Laura Stevens, October 23, 2011

  • Tim, I liked your piece, but I don’t feel ready yet to bury the book. One reason is that I’m not yet satisfied with how electronic interfaces allow me to read books actively: i.e., mark them up, write marginalia, insert post-it notes. It may be that I just haven’t transitioned yet to the new media, but I also don’t feel that the new media yet gives me the opportunities I need to interact in a more dialogic form with what I’m reading. I wanted to ask if you really think that you can electronic forms of reading really is where it needs to be right now.

    Also, loved the comments on the Burney collection. What’s the solution?

Adam Crymble, October 23, 2011

  • Laura, try writing marginalia in a British Library book. These online resources are borrowed from a repository and have the same practical restrictions as library books.

    If you need a tool that can help you take notes, I’d suggest Zotero.

Tim Hitchcock, October 24, 2011

  • Dear Laura – I agree with you about the current crop of book simulators. They are rather stupid, and don’t let me have the kind of dialogic relationship with text that I want. Why shouldn’t my ‘reader’ know what I am working on, and privilege that subject in the text (perhaps emboldening passages it thinks are relevant). Why shouldn’t I be able to create a hierarchy of notation, that reflects how I read and re-use text? Why shouldn’t each note I make be embedded within a map of what I have been reading on that day, or week, or for that project? I want all the things a book can deliver, and I want a shed load more. But, one way or another, the evolution of e-texts throws in to ever sharper relief the limitations of the book as a technology.

John Levin, October 24, 2011

  • “In Britain we shy away from the metrics that would demonstrate ‘impact’ primarily because we fear that we may not have any.”

    Is this really so? Isn’t the problem that the REF & RAE measure impact through a narrow selection of metrics, and a set that is heavily weighted towards ‘old school’ scholarship, discounting much of the digital?

    And doesn’t ‘impact’ have an ideological aspect, favouring the established publishing system and usefulness for government and business?

    I’ve heard ‘public engagement’ counterposed to it as a different way, wider in medium and audience, of thinking about these matters.

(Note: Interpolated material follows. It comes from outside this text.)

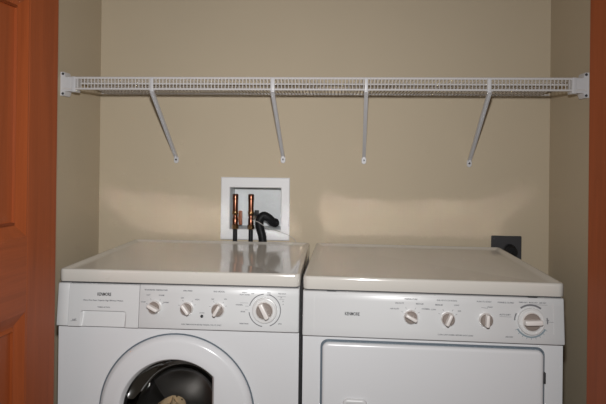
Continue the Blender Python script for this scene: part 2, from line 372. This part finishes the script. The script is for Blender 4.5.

Tim Hitchcock, October 24, 2011

  • Dear John, There are all sorts of problems with ‘impact’ – both methodological, and idealogical, but no one ever spent a dull life of lonely scholarship because they believed it had no impact. The only real question is how you want to describe the sort of ‘impact’ you think is important, and then what metrics you want to use to measure it. I believe academic history is important as a basis for an informed national political discussion – so let’s find ways of measuring this (or whatever aspect of history writing you think we should value). Unfortunately, what most academics who oppose impact are currently doing, is claiming to be above the necessity of actually examining and justifying what is important about what they contribute.